MacFawn Fire & Flood Restoration - Friday, January 15, 2016

As you may know, as of January of 2016, New York State has adopted new legislation that requires Mold Remediation professionals to attain New York State Licenses from the New York State Department of Labor for their respective trades. In order to do so, the state requires Remediation Professionals and Workers in the industry much attend formal training and likewise Mold Assessment professionals must do the same. This is to ensure that consumer protection is in place; from fraud and from dangerous mold by poorly trained or untrained ‘professionals’ who may not carry out mold remediation or abatement properly.

This legislation, now formally in effect also requires an independent assessment be completed prior to the mold remediation work. This must be completed by either a Licensed Industrial Hygienist or Assessor who will take samples indoors and out and then delineate for the Remediation company, a formal Remediation Plan. Once the remediation has been completed, the space must be passed through clearance testing; whereby the [independent] Assessor will then take another set of samples to ensure that the work has been completed properly. Furthermore, the legislation requires that remediation companies both use and provide documentation of EPA approved disinfectant products and that their respective licenses and project description be posted on each job site.

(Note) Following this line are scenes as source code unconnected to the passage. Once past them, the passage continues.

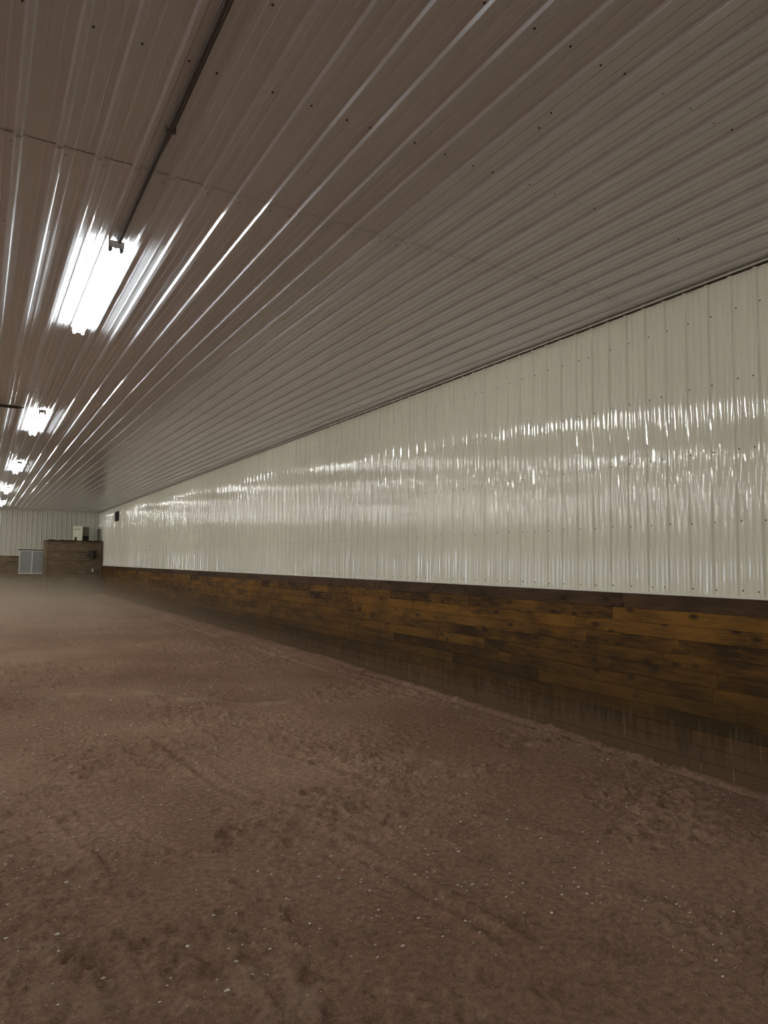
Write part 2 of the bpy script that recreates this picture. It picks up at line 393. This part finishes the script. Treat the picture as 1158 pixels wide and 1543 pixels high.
# ---------------------------------------------------------------- plank kick walls
def plank_rows(mb, a0, a1, z0, z1, course, face, thick, axis, lmin=1.0, lmax=3.8, top=True, seed=1):
    r = random.Random(seed); z = z1; rows = []
    while z > z0+.01:
        zb = max(z0, z-course); a = a0 - r.uniform(0, 2)
        while a < a1:
            b_ = a + r.uniform(lmin, lmax); s0, s1 = max(a, a0), min(b_, a1)
            if s1-s0 > .02:
                off = r.uniform(0, .003); rnd = r.random()
                if axis == 'Y': mb.box(face+off, face+thick, s0+.0012, s1-.0012, zb+.0014, z-.0014, rnd)
                else: mb.box(s0+.0012, s1-.0012, face+off, face+thick, zb+.0014, z-.0014, rnd)
            a = b_
        z = zb
mb = MB(); plank_rows(mb, YB, 38.3, -.1, ZK-.145, .1265, XR-.040, .034, 'Y', seed=5, lmin=.5, lmax=2.6)
kick = mb.build('baseboard_right', M_PLANK, attr='board'); tag(kick, kind='structure')
mb = MB(); plank_rows(mb, YB, 38.3, ZK-.145, ZK-.004, .141, XR-.042, .036, 'Y', seed=8, lmin=1.6, lmax=3.2)
mb.build('top_board', M_PLANKTOP, kick, attr='board')
mb = MB(); mb.box(XR-.005, XR-.002, YB, YF, -.1, ZK-.01); mb.build('backing', M_GAP, kick)
mb = MB(); plank_rows(mb, XL, 1.84, -.1, 1.955, .1265, YF-.055, .05, 'X', seed=3)
plank_rows(mb, 1.84, 3.03, -.1, 1.045, .1265, YF-.055, .05, 'X', seed=4)
tag(mb.build('baseboard_far', M_PLANKF, attr='board'), kind='structure')

# ---------------------------------------------------------------- floor
def vnoise(x, y, seed):
    xi = np.floor(x).astype(np.int64); yi = np.floor(y).astype(np.int64); xf = x-xi; yf = y-yi
    def hsh(a, b):
        n = (a*374761393 + b*668265263 + seed*1442695041) & 0xffffffff
        n = ((n ^ (n >> 13))*1274126177) & 0xffffffff
        return ((n ^ (n >> 16)) & 0xffff)/65535.0
    u = xf*xf*(3-2*xf); v = yf*yf*(3-2*yf)
    return (hsh(xi, yi)*(1-u)+hsh(xi+1, yi)*u)*(1-v) + (hsh(xi, yi+1)*(1-u)+hsh(xi+1, yi+1)*u)*v
def fbm(x, y, seed, oct=4, gain=.5):
    s = 0; a = 1; t = 0
    for o in range(oct):
        s = s+a*vnoise(x*2**o, y*2**o, seed+o*7); t += a; a *= gain
    return s/t
xs = list(np.arange(XL, -1.6, .4)) + list(np.arange(-1.6, XR-.02, .019)) + [XR-.01]
ys_ = list(np.arange(YB, 1.2, .4)); y = 1.25; st = .017
while y < YF:
    ys_.append(y); y += st
    if y > 5: st = min(.25, st*1.008)
ys_.append(YF)
X, Y = np.meshgrid(np.array(xs), np.array(ys_))
Z = (fbm(X*.7, Y*.7, 3, 3)-.5)*.05
rough_patch = np.clip((fbm(X*.9+3, Y*.9, 21, 3)-.40)*4.5, .12, 1)
clod = fbm(X*9, Y*9, 5, 4, .6)
Z += (clod-.5)*.054*rough_patch
ridg = 1-np.abs(fbm(X*5, Y*5, 31, 3)-.5)*2
Z += (ridg**5-.35)*.030*rough_patch
Z += (fbm(X*38, Y*38, 9, 2)-.5)*.010*(.35+rough_patch)
dry = np.zeros_like(Z)
# long drag lines and wheel ruts, running roughly along the arena
def seg_dist(pts):
    best = np.full(X.shape, 1e9); tt = np.zeros_like(X); acc = 0
    for (x0, y0), (x1, y1) in zip(pts[:-1], pts[1:]):
        dx, dy = x1-x0, y1-y0; l2 = dx*dx+dy*dy
        t = np.clip(((X-x0)*dx+(Y-y0)*dy)/l2, 0, 1); d = np.hypot(X-x0-t*dx, Y-y0-t*dy)
        m = d < best; best = np.where(m, d, best); tt = np.where(m, acc+t*math.sqrt(l2), tt); acc += math.sqrt(l2)
    return best, tt
wob = (fbm(X*2, Y*2, 41, 3)-.5)*.10
RUTS = [([(1.55, 8.2), (1.72, 5.9), (1.95, 4.6), (2.15, 3.5), (2.25, 2.6)], .045, .022),
        ([(.35, 6.4), (.75, 4.6), (.93, 3.4), (1.05, 2.4)], .035, .015),
        ([(.9, 5.2), (1.25, 4.2), (1.55, 3.2), (1.7, 2.5)], .03, .014),
        ([(.95, 9.5), (1.3, 7.3), (1.5, 6.0)], .07, .014),
        ([(2.6, 6.4), (3.0, 5.0), (3.3, 4.0)], .05, .012),
        ([(.55, 3.4), (.62, 2.9), (.7, 2.4)], .04, .018)]
for pts, w, dpt in RUTS:
    d, t = seg_dist(pts); d = d+wob*.5; g = np.exp(-(d/w)**2); s = np.exp(-((np.abs(d)-w*1.9)/(w*.8))**2)
    d = d + (fbm(X*6, Y*6, 43, 3)-.5)*w*1.4; g = np.exp(-(d/w)**2); s = np.exp(-((np.abs(d)-w*1.9)/(w*.8))**2)
    br = np.clip((vnoise(t*1.7, t*0+pts[0][0]*9, 77)-.25)*3, 0, 1)
    Z += (-g*dpt + s*dpt*.7)*br
# tyre tread prints
def tread(x0, y0, x1, y1, w=.09, pitch=.040, depth=.012):
    global Z
    dx, dy = x1-x0, y1-y0; l = math.hypot(dx, dy); dx /= l; dy /= l
    t = (X-x0)*dx+(Y-y0)*dy; s = -(X-x0)*dy+(Y-y0)*dx
    m = np.clip((w-np.abs(s))/.02, 0, 1)*np.clip(t/.1, 0, 1)*np.clip((l-t)/.1, 0, 1)
    m = m*np.clip((vnoise(t*3, s*3, 91)-.2)*3, 0, 1)
    Z = Z*(1-m*.5) - m*.006 + m*depth*np.sin((t+np.abs(s)*.5)/pitch*2*math.pi)
tread(2.35, 5.3, 2.75, 3.35); tread(2.75, 4.6, 3.05, 3.0); tread(2.35, 2.9, 2.75, 2.2); tread(3.1, 3.4, 3.35, 2.4); tread(3.3, 4.3, 3.55, 3.3)
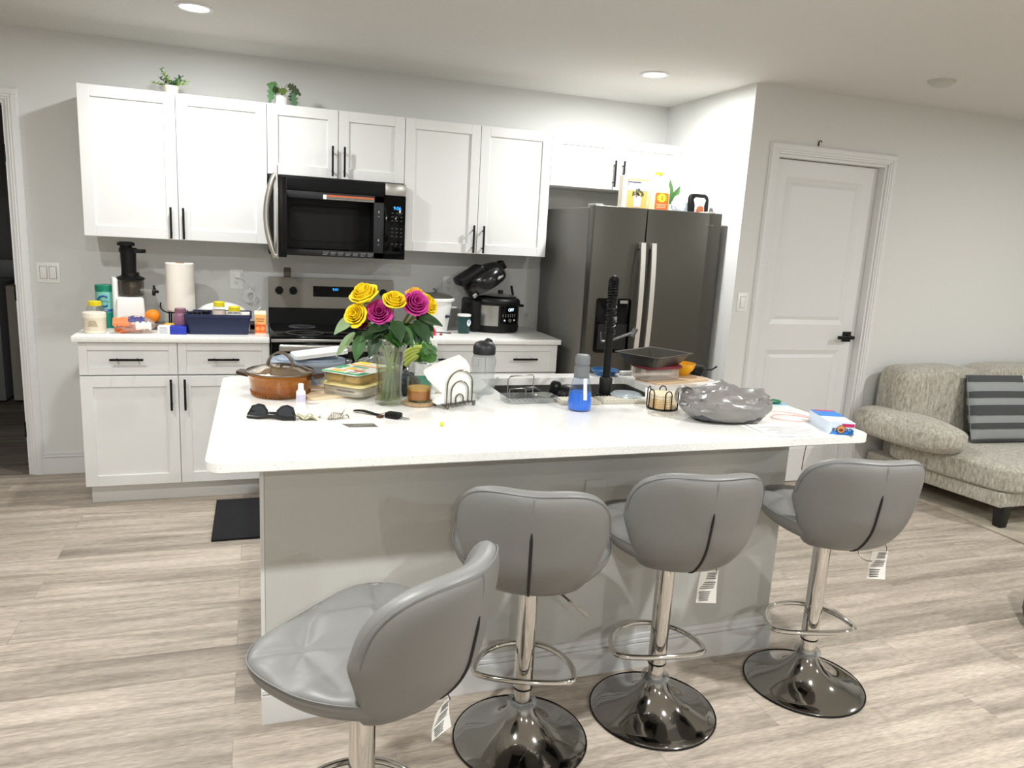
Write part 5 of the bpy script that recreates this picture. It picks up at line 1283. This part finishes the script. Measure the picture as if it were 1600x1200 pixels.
# dishes in the sink
t = thing('spatula', 'black kitchen tool with holed handle standing up out of the sink', 'spatula', (1.905, -2.13, ZI-.186))
b = B(); b.T = Matrix.Rotation(R(12), 4, 'Y') @ Matrix.Rotation(R(8), 4, 'X')
o = rrect(-.021, .021, .17, .245, .014, 5); b.T = b.T @ Matrix.Rotation(R(90), 4, 'X'); b.prism(o, -.006, .006, .002); b.prism([(-.013, .0), (.013, .0), (.015, .18), (-.015, .18)], -.005, .005, .001); b.build('handle', BPLAST, t)
b = B(); b.T = Matrix.Rotation(R(12), 4, 'Y') @ Matrix.Rotation(R(8), 4, 'X'); b.cyl((0, -.0068, .228), (0, .0068, .228), .006, n=14); b.build('hang_hole', M('hole_grey', '#55534f', .8), t)
b = B(); b.ball((0, 0, .0), (.055, .05, .045), 28, 14); b.v = [(x, y, z) for x, y, z in b.v]
solo(b, 'ladle_bowl', BPLAST, 'black round utensil bowl in the sink behind the blue soap bottle', 'utensil', (2.005, -2.15, ZI-.01))
b = B(); b.lathe([(0, 0), (.085, 0), (.10, .045), (.102, .05), (.098, .046), (.083, .004), (0, .004)], 32); b.T = Matrix.Identity(4); b.box(.09, .2, -.012, .012, .038, .05, .004)
solo(b, 'frying_pan', BPLAST, 'black frying pan lying at the bottom of the sink', 'pan', (1.9, -2.0, ZI-.1885), 100)
b = B(); b.tube([(-.05, 0, .0), (-.01, 0, .012), (.03, .0, .016), (.06, 0, .004)], [.012, .014, .012, .008], 8)
solo(b, 'scrub_brush', BPLAST, 'black scrub brush lying on the sink edge behind the wire rack', 'brush', (1.815, -2.20, ZI+.012), 5)
# soap bottle
t = thing('soap_bottle', 'conical bottle half full of bright blue liquid with grey cap', 'bottle', (1.938, -2.425, ZI))
b = B(); b.lathe([(0, 0), (.038, 0), (.043, .005), (.043, .03), (.039, .07), (.028, .122), (.026, .126)], 40); b.build('bottle', GL('soap_clear', '#eef3fa', .2, .02, .02, '#cfdcec', .8), t, 60)
b = B(); b.lathe([(0, .003), (.036, .003), (.041, .008), (.041, .03), (.0380, .066), (0, .066)], 36); b.build('blue_liquid', M('liquid_blue', '#0a6fdc', .15), t)
b = B(); b.lathe([(.027, .118), (.0275, .122), (.0275, .158), (.024, .160), (.024, .166), (.027, .168), (.027, .19), (.022, .2), (0, .202)], 36); b.build('grey_cap', M('cap_grey', '#6d7073', .45), t)
b = B(); b.slab(lambda u, v: (-.0065+.013*u, -.0445+.012*v, .045+.075*v), 2, 6, .0008); b.build('paper_strip', PAPER, t)
b = B(); b.slab(lambda u, v: (-.0015+.002*u, -.0437+.012*(.25+.6*v), .045+.075*(.25+.6*v)), 1, 6, .0004); b.build('strip_print', M('print_grey'), t)
# faucet
t = thing('faucet', 'tall matte black spring faucet at the sink', 'faucet', (2.148, -2.20, ZI), -27)
b = B(); b.lathe([(.032, 0), (.032, .004), (.026, .008), (.0255, .068), (.021, .074), (0, .076)], 28); b.build('base', BLACK, t)
b = B(); b.lathe([(.0155, .07), (.0155, .27)], 24); b.build('column', BLACK, t)
def fpath(s_):   # hose arch, over the basin (+y)
    pts_ = [Vector((0, 0, .24)), Vector((0, 0, .36)), Vector((0, .015, .415)), Vector((0, .07, .448)), Vector((0, .13, .42)), Vector((0, .155, .36)), Vector((0, .158, .30))]
    n_ = len(pts_)-1; x = min(s_*n_, n_-1e-6); i = int(x); f = x-i
    p0, p1, p2, p3 = pts_[max(i-1, 0)], pts_[i], pts_[i+1], pts_[min(i+2, n_)]
    return .5*((2*p1)+(-p0+p2)*f+(2*p0-5*p1+4*p2-p3)*f*f+(-p0+3*p1-3*p2+p3)*f**3)
b = B(); b.tube([fpath(i/40) for i in range(41)], .009, 10); b.build('hose', BLACK, t)
b = B(); pts_ = []
for i in range(34*12+1):
    s_ = i/(34*12); p = fpath(s_); q_ = (fpath(min(1, s_+.01)) - fpath(max(0, s_-.01))).normalized(); ax = Vector((1, 0, 0)); ay = q_.cross(ax); g = 2*pi*i/12
    pts_.append(p + .0185*(math.cos(g)*ax + math.sin(g)*ay))
b.tube(pts_, .003, 6); b.build('spring', BLACK, t)
b = B(); b.lathe([(.012, .19), (.017, .2), (.019, .29), (.013, .30)], 24, (0, .158, 0)); b.build('spray_head', BLACK, t)
b = B(); b.tube([(0, 0, .215), (0, .158, .225)], .006, 8); b.lathe([(.020, .218), (.023, .22), (.023, .23), (.02, .232)], 20, (0, .158, 0)); b.build('holder_arm', BLACK, t)
b = B(); b.tube([(.012, 0, .222), (.09, .05, .25)], .0055, 10); b.tube([(.085, .047, .235), (.10, .057, .265)], .011, 10); b.tube([(-.012, 0, .215), (-.03, -.01, .215)], .006, 8); b.tube([(-.03, -.01, .21), (-.034, -.012, .25)], .0035, 8); b.build('lever', M('faucet_steel', '#5b5a58', .3, .8), t)
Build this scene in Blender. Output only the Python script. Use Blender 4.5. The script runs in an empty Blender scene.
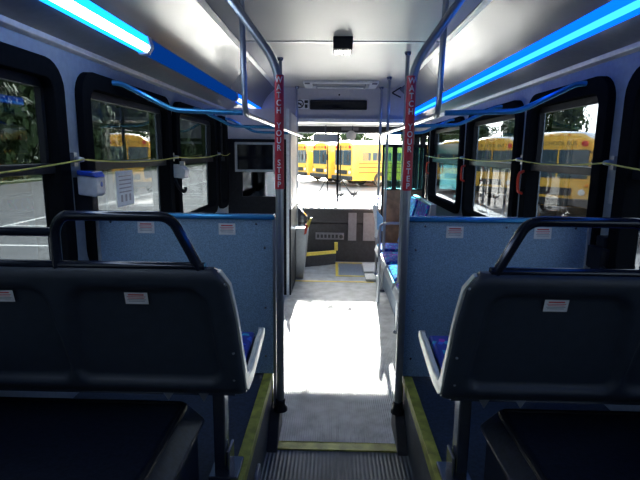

In light of the many issues home owners and business owners have faced in the years following Hurricanes Katrina and Irene, putting legislation such as this in place, is intended to afford residents protection from not only ill defined scope(s) of work in their home(s) or business(es), but protection from dangerous industrial chemicals that have been used by companies looking to save money and sidestep EPA regulated disinfectant products. The legislation will also provide a paradigm shift in the way remediation and abatement services are carried out with a more secure system of checks and balances in place with multiple parties weighing in on remediation plan(s) and a clearance test to ensure that there is no residual mold in the space(s) being remediated. In recent years, mold has come to the forefront of attention amongst health professionals and scientific research as its’ byproducts have been discovered to lead to chronic health issues and death. As a result of these discoveries, it is pertinent to explore every facet of mold, including the professional industries that aim to remove it from public (and private) space(s). This legislation marks a new age in Mold Remediation; offering protection to both consumers and professionals.